▶ _Written request_: Each line of the material must be returned exactly.

▶ _Given data_:
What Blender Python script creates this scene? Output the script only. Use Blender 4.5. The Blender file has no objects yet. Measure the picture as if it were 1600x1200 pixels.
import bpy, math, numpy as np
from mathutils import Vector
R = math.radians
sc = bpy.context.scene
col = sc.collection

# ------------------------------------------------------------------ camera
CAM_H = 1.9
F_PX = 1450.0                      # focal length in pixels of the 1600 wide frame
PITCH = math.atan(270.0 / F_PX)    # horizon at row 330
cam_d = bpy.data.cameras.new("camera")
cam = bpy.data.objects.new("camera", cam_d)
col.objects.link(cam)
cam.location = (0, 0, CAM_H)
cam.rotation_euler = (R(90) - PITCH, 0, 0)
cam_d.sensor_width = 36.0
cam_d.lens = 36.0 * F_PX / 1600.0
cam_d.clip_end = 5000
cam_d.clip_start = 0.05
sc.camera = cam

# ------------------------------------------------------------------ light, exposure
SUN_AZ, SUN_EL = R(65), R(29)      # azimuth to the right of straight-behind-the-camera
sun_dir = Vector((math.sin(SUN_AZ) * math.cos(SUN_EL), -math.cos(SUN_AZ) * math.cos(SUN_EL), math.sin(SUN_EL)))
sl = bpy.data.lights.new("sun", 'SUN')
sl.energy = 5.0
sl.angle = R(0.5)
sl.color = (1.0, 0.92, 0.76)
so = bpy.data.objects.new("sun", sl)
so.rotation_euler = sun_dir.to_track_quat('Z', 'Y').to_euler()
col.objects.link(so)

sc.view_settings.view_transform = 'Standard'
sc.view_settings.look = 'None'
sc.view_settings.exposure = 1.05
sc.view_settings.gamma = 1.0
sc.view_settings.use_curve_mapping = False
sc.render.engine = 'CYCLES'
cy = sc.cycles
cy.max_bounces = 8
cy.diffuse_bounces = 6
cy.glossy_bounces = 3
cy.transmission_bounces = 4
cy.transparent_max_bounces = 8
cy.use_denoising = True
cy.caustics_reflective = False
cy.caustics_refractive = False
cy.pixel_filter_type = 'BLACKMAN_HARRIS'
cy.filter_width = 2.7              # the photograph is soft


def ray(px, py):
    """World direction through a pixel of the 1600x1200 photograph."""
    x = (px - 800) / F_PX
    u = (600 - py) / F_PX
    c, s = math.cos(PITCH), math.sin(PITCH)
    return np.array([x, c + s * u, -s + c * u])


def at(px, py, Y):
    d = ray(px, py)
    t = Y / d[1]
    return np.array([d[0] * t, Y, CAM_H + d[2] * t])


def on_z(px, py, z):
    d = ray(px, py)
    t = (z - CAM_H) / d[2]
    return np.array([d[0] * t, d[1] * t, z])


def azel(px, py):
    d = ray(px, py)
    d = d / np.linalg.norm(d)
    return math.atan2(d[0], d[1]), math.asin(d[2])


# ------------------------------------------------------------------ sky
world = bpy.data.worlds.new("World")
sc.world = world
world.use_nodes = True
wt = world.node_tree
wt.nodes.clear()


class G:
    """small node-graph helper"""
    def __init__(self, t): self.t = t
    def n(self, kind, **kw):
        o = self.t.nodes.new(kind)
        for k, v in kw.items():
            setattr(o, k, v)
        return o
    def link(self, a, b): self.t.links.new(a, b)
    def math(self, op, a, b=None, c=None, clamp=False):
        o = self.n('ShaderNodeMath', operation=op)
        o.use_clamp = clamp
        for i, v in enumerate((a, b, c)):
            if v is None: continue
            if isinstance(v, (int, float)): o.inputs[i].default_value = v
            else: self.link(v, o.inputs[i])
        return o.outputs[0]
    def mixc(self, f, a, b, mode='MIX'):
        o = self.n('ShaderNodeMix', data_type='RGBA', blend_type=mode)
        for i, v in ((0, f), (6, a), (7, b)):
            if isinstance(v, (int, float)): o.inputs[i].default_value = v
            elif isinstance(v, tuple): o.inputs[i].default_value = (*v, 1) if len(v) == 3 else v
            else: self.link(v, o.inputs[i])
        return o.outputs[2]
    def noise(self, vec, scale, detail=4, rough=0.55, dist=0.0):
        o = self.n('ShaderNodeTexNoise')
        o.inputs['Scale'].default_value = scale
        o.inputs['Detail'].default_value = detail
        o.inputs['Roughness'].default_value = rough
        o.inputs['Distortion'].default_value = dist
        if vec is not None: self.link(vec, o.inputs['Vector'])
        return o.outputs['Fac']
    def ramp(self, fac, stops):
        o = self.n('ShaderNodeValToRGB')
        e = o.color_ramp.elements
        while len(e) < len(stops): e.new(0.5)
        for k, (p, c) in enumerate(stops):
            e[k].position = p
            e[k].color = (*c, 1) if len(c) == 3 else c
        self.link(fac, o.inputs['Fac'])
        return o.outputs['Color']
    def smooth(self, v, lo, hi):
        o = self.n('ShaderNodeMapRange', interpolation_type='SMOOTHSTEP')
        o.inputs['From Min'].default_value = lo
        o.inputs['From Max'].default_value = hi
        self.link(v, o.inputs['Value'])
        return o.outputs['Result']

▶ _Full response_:
What Blender Python script creates this scene? Output the script only. Use Blender 4.5. The Blender file has no objects yet. Measure the picture as if it were 1600x1200 pixels.
import bpy, math, numpy as np
from mathutils import Vector
R = math.radians
sc = bpy.context.scene
col = sc.collection

# ------------------------------------------------------------------ camera
CAM_H = 1.9
F_PX = 1450.0                      # focal length in pixels of the 1600 wide frame
PITCH = math.atan(270.0 / F_PX)    # horizon at row 330
cam_d = bpy.data.cameras.new("camera")
cam = bpy.data.objects.new("camera", cam_d)
col.objects.link(cam)
cam.location = (0, 0, CAM_H)
cam.rotation_euler = (R(90) - PITCH, 0, 0)
cam_d.sensor_width = 36.0
cam_d.lens = 36.0 * F_PX / 1600.0
cam_d.clip_end = 5000
cam_d.clip_start = 0.05
sc.camera = cam

# ------------------------------------------------------------------ light, exposure
SUN_AZ, SUN_EL = R(65), R(29)      # azimuth to the right of straight-behind-the-camera
sun_dir = Vector((math.sin(SUN_AZ) * math.cos(SUN_EL), -math.cos(SUN_AZ) * math.cos(SUN_EL), math.sin(SUN_EL)))
sl = bpy.data.lights.new("sun", 'SUN')
sl.energy = 5.0
sl.angle = R(0.5)
sl.color = (1.0, 0.92, 0.76)
so = bpy.data.objects.new("sun", sl)
so.rotation_euler = sun_dir.to_track_quat('Z', 'Y').to_euler()
col.objects.link(so)

sc.view_settings.view_transform = 'Standard'
sc.view_settings.look = 'None'
sc.view_settings.exposure = 1.05
sc.view_settings.gamma = 1.0
sc.view_settings.use_curve_mapping = False
sc.render.engine = 'CYCLES'
cy = sc.cycles
cy.max_bounces = 8
cy.diffuse_bounces = 6
cy.glossy_bounces = 3
cy.transmission_bounces = 4
cy.transparent_max_bounces = 8
cy.use_denoising = True
cy.caustics_reflective = False
cy.caustics_refractive = False
cy.pixel_filter_type = 'BLACKMAN_HARRIS'
cy.filter_width = 2.7              # the photograph is soft


def ray(px, py):
    """World direction through a pixel of the 1600x1200 photograph."""
    x = (px - 800) / F_PX
    u = (600 - py) / F_PX
    c, s = math.cos(PITCH), math.sin(PITCH)
    return np.array([x, c + s * u, -s + c * u])


def at(px, py, Y):
    d = ray(px, py)
    t = Y / d[1]
    return np.array([d[0] * t, Y, CAM_H + d[2] * t])


def on_z(px, py, z):
    d = ray(px, py)
    t = (z - CAM_H) / d[2]
    return np.array([d[0] * t, d[1] * t, z])


def azel(px, py):
    d = ray(px, py)
    d = d / np.linalg.norm(d)
    return math.atan2(d[0], d[1]), math.asin(d[2])


# ------------------------------------------------------------------ sky
world = bpy.data.worlds.new("World")
sc.world = world
world.use_nodes = True
wt = world.node_tree
wt.nodes.clear()


class G:
    """small node-graph helper"""
    def __init__(self, t): self.t = t
    def n(self, kind, **kw):
        o = self.t.nodes.new(kind)
        for k, v in kw.items():
            setattr(o, k, v)
        return o
    def link(self, a, b): self.t.links.new(a, b)
    def math(self, op, a, b=None, c=None, clamp=False):
        o = self.n('ShaderNodeMath', operation=op)
        o.use_clamp = clamp
        for i, v in enumerate((a, b, c)):
            if v is None: continue
            if isinstance(v, (int, float)): o.inputs[i].default_value = v
            else: self.link(v, o.inputs[i])
        return o.outputs[0]
    def mixc(self, f, a, b, mode='MIX'):
        o = self.n('ShaderNodeMix', data_type='RGBA', blend_type=mode)
        for i, v in ((0, f), (6, a), (7, b)):
            if isinstance(v, (int, float)): o.inputs[i].default_value = v
            elif isinstance(v, tuple): o.inputs[i].default_value = (*v, 1) if len(v) == 3 else v
            else: self.link(v, o.inputs[i])
        return o.outputs[2]
    def noise(self, vec, scale, detail=4, rough=0.55, dist=0.0):
        o = self.n('ShaderNodeTexNoise')
        o.inputs['Scale'].default_value = scale
        o.inputs['Detail'].default_value = detail
        o.inputs['Roughness'].default_value = rough
        o.inputs['Distortion'].default_value = dist
        if vec is not None: self.link(vec, o.inputs['Vector'])
        return o.outputs['Fac']
    def ramp(self, fac, stops):
        o = self.n('ShaderNodeValToRGB')
        e = o.color_ramp.elements
        while len(e) < len(stops): e.new(0.5)
        for k, (p, c) in enumerate(stops):
            e[k].position = p
            e[k].color = (*c, 1) if len(c) == 3 else c
        self.link(fac, o.inputs['Fac'])
        return o.outputs['Color']
    def smooth(self, v, lo, hi):
        o = self.n('ShaderNodeMapRange', interpolation_type='SMOOTHSTEP')
        o.inputs['From Min'].default_value = lo
        o.inputs['From Max'].default_value = hi
        self.link(v, o.inputs['Value'])
        return o.outputs['Result']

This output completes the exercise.